Problem requirements:
Starting at the first line of the listing below, repeat each line up to and including the one containing "scene.camera = cam". Leave out pictures.

Dataset excerpt:
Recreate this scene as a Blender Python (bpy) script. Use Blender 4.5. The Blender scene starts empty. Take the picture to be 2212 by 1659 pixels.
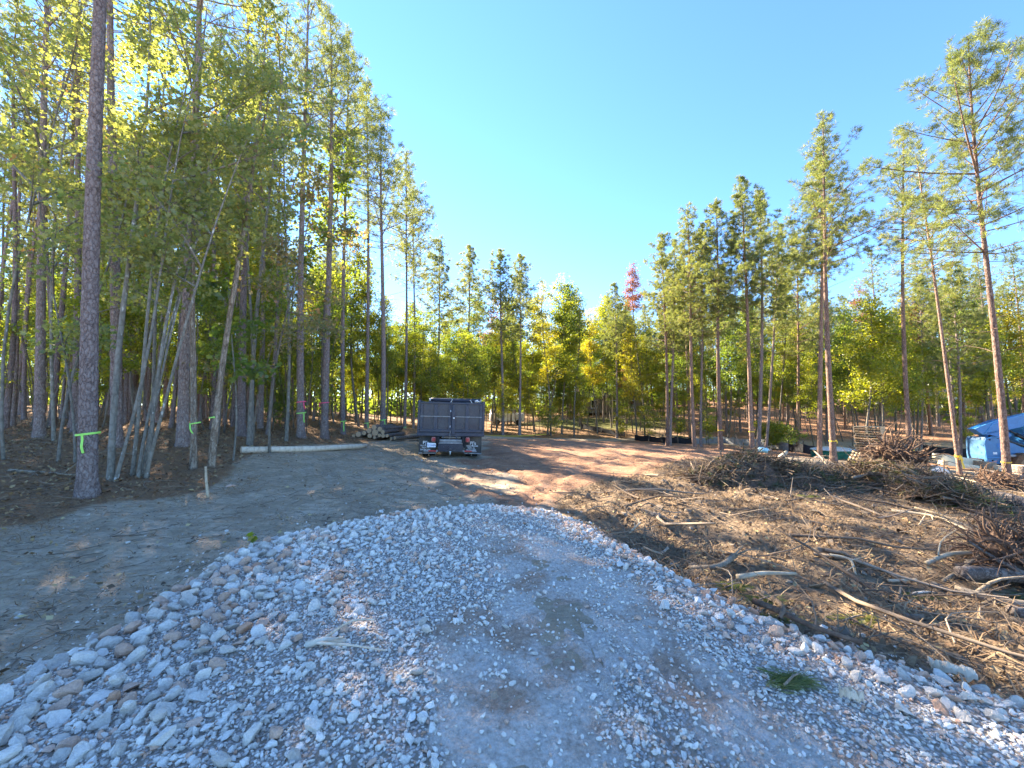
import bpy, math, random
import numpy as np
from mathutils import Vector, Matrix, Euler

R = math.radians
scene = bpy.context.scene
COL = scene.collection

# ------------------------------------------------------------------ camera, sky, sun, exposure
PITCH = 3.5
cam_data = bpy.data.cameras.new('camera')
cam = bpy.data.objects.new('camera', cam_data)
COL.objects.link(cam)
cam.location = (0, 0, 1.7)
cam.rotation_euler = (R(90 + PITCH), 0, 0)
cam_data.sensor_width = 36
cam_data.lens = 13.5
cam_data.clip_start = 0.05
cam_data.clip_end = 3000
scene.camera = cam

SUN_AZ = -40.6      # degrees, negative is to the left of the view direction (+y)
SUN_EL = 31.4
world = bpy.data.worlds.new('World')
scene.world = world
world.use_nodes = True
wn = world.node_tree
bg = wn.nodes['Background']
sky = wn.nodes.new('ShaderNodeTexSky')
sky.sky_type = 'NISHITA'
sky.sun_disc = False
sky.sun_elevation = R(SUN_EL)
sky.sun_rotation = R(SUN_AZ)
sky.altitude = 0
sky.air_density = 1.0
sky.dust_density = 0.0
sky.ozone_density = 8.5
wn.links.new(sky.outputs[0], bg.inputs[0])
bg.inputs[1].default_value = 0.078

sun_data = bpy.data.lights.new('sun', 'SUN')
sun_data.energy = 5.0
sun_data.angle = R(0.53)
sun_data.color = (1.0, 0.87, 0.68)
sun = bpy.data.objects.new('sun', sun_data)
COL.objects.link(sun)
sd = Vector((math.sin(R(SUN_AZ)) * math.cos(R(SUN_EL)), math.cos(R(SUN_AZ)) * math.cos(R(SUN_EL)), math.sin(R(SUN_EL))))
sun.rotation_euler = sd.to_track_quat('Z', 'Y').to_euler()

scene.render.engine = 'CYCLES'
scene.view_settings.view_transform = 'Standard'
scene.view_settings.look = 'None'
scene.view_settings.exposure = 2.8
scene.view_settings.gamma = 1.0
scene.cycles.max_bounces = 10
scene.cycles.diffuse_bounces = 8
scene.cycles.glossy_bounces = 2
scene.cycles.transmission_bounces = 5
scene.cycles.transparent_max_bounces = 4
scene.cycles.sample_clamp_indirect = 10
scene.cycles.use_denoising = True
try:
    scene.cycles.denoiser = 'OPENIMAGEDENOISE'
    scene.cycles.denoising_input_passes = 'RGB_ALBEDO_NORMAL'
    scene.cycles.denoising_prefilter = 'FAST'
except Exception:
    pass

# ------------------------------------------------------------------ numeric helpers
def sstep(a, b, x):
    t = np.clip((np.asarray(x, float) - a) / (b - a), 0, 1)
    return t * t * (3 - 2 * t)

def _hash(ix, iy, s):
    h = (ix.astype(np.int64) * 374761393 + iy.astype(np.int64) * 668265263 + s * 2147483647) & 0xffffffff
    h = ((h ^ (h >> 13)) * 1274126177) & 0xffffffff
    return ((h ^ (h >> 16)) & 0xffff) / 65535.0

def vnoise(x, y, s=0):
    x = np.asarray(x, float); y = np.asarray(y, float)
    ix = np.floor(x); iy = np.floor(y)
    fx = x - ix; fy = y - iy
    fx = fx * fx * (3 - 2 * fx); fy = fy * fy * (3 - 2 * fy)
    a = _hash(ix, iy, s); b = _hash(ix + 1, iy, s); c = _hash(ix, iy + 1, s); d = _hash(ix + 1, iy + 1, s)
    return (a * (1 - fx) + b * fx) * (1 - fy) + (c * (1 - fx) + d * fx) * fy - 0.5

def fbm(x, y, s=0, o=4):
    v = 0; a = 1.0
    for k in range(o):
        v = v + a * vnoise(x, y, s + k * 17)
        x = x * 2.03; y = y * 2.03; a *= 0.5
    return v

def cell(x, y, s=0):
    """distance to nearest and second nearest random point: F2-F1"""
    ix = np.floor(x); iy = np.floor(y)
    f1 = np.full(x.shape, 9.0); f2 = np.full(x.shape, 9.0); idv = np.zeros(x.shape)
    for dx in (-1, 0, 1):
        for dy in (-1, 0, 1):
            cx = ix + dx; cy = iy + dy
            px = cx + 0.15 + 0.7 * _hash(cx, cy, s); py = cy + 0.15 + 0.7 * _hash(cx, cy, s + 5)
            d = np.hypot(px - x, py - y)
            h = _hash(cx, cy, s + 9)
            near = d < f1
            f2 = np.where(near, f1, np.minimum(f2, d))
            idv = np.where(near, h, idv)
            f1 = np.where(near, d, f1)
    return f2 - f1, idv

# ------------------------------------------------------------------ terrain
CP = np.array([
    (0, 0, 0), (0, 4, .02), (-3, 3, -.02), (3, 3, 0), (0, 8, 0), (-3.2, 13.2, -.05), (-1.1, 13.6, -.10), (-7, 6.5, .15),
    (-8.5, 16.5, .35), (-10, 14.5, .64), (-9.4, 11, .58), (-14.7, 12, .78), (-20, 10, .95), (-25, 25, 1.2), (-7.4, 22, .42),
    (-6.8, 18.5, .16), (-20, 40, 1.0), (-5, 30, -.2), (0, 32, -.75), (4, 24, -.42), (5, 40, -1.15), (13, 38, -1.6),
    (20, 29, -1.45), (23, 25, -1.67), (30, 23, -2.1), (16.6, 13, -.75), (18, 15.5, -1.05), (12, 12, -.55), (6.5, 11, -.25),
    (4.4, 3.8, -.2), (8, 4, -.42), (8, 0, -.45), (6.7, 5.4, -.38), (14, 5, -.8), (0, 60, -.6), (30, 60, .4), (50, 60, 1.2), (30, 42, -1.3),
    (50, 35, -1.5), (60, 90, 3.5), (0, 100, 1), (-40, 60, 1.5), (8, 55, -.2), (45, 72, 3.0), (-10, -10, .1), (10, -10, -.3), (-30, -10, .8),
    (40, -10, -2), (110, 60, 2), (-110, 60, 2), (0, 160, 3), (110, -60, -2), (-110, -60, 1), (4, 15, -.22), (9, 17, -.55), (2, 18, -.2),
    (-6, 0, .0), (-14, 3, .5)])

def _tps(d2):
    return np.where(d2 > 0, d2 * np.log(np.maximum(d2, 1e-9)), 0)
def _fit():
    n = len(CP)
    d2 = ((CP[:, None, :2] - CP[None, :, :2]) ** 2).sum(-1)
    K = _tps(d2) + np.eye(n) * 4.0
    Pm = np.c_[np.ones(n), CP[:, :2]]
    A = np.block([[K, Pm], [Pm.T, np.zeros((3, 3))]])
    return np.linalg.solve(A, np.r_[CP[:, 2], np.zeros(3)])
_W = _fit()
def H0(x, y):
    x = np.asarray(x, float); y = np.asarray(y, float)
    xc = np.clip(x, -115, 115); yc = np.clip(y, -65, 165)
    out = _W[-3] + _W[-2] * xc + _W[-1] * yc
    for i, (a, b, _) in enumerate(CP):
        out = out + _W[i] * _tps((xc - a) ** 2 + (yc - b) ** 2)
    return out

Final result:
Recreate this scene as a Blender Python (bpy) script. Use Blender 4.5. The Blender scene starts empty. Take the picture to be 2212 by 1659 pixels.
import bpy, math, random
import numpy as np
from mathutils import Vector, Matrix, Euler

R = math.radians
scene = bpy.context.scene
COL = scene.collection

# ------------------------------------------------------------------ camera, sky, sun, exposure
PITCH = 3.5
cam_data = bpy.data.cameras.new('camera')
cam = bpy.data.objects.new('camera', cam_data)
COL.objects.link(cam)
cam.location = (0, 0, 1.7)
cam.rotation_euler = (R(90 + PITCH), 0, 0)
cam_data.sensor_width = 36
cam_data.lens = 13.5
cam_data.clip_start = 0.05
cam_data.clip_end = 3000
scene.camera = cam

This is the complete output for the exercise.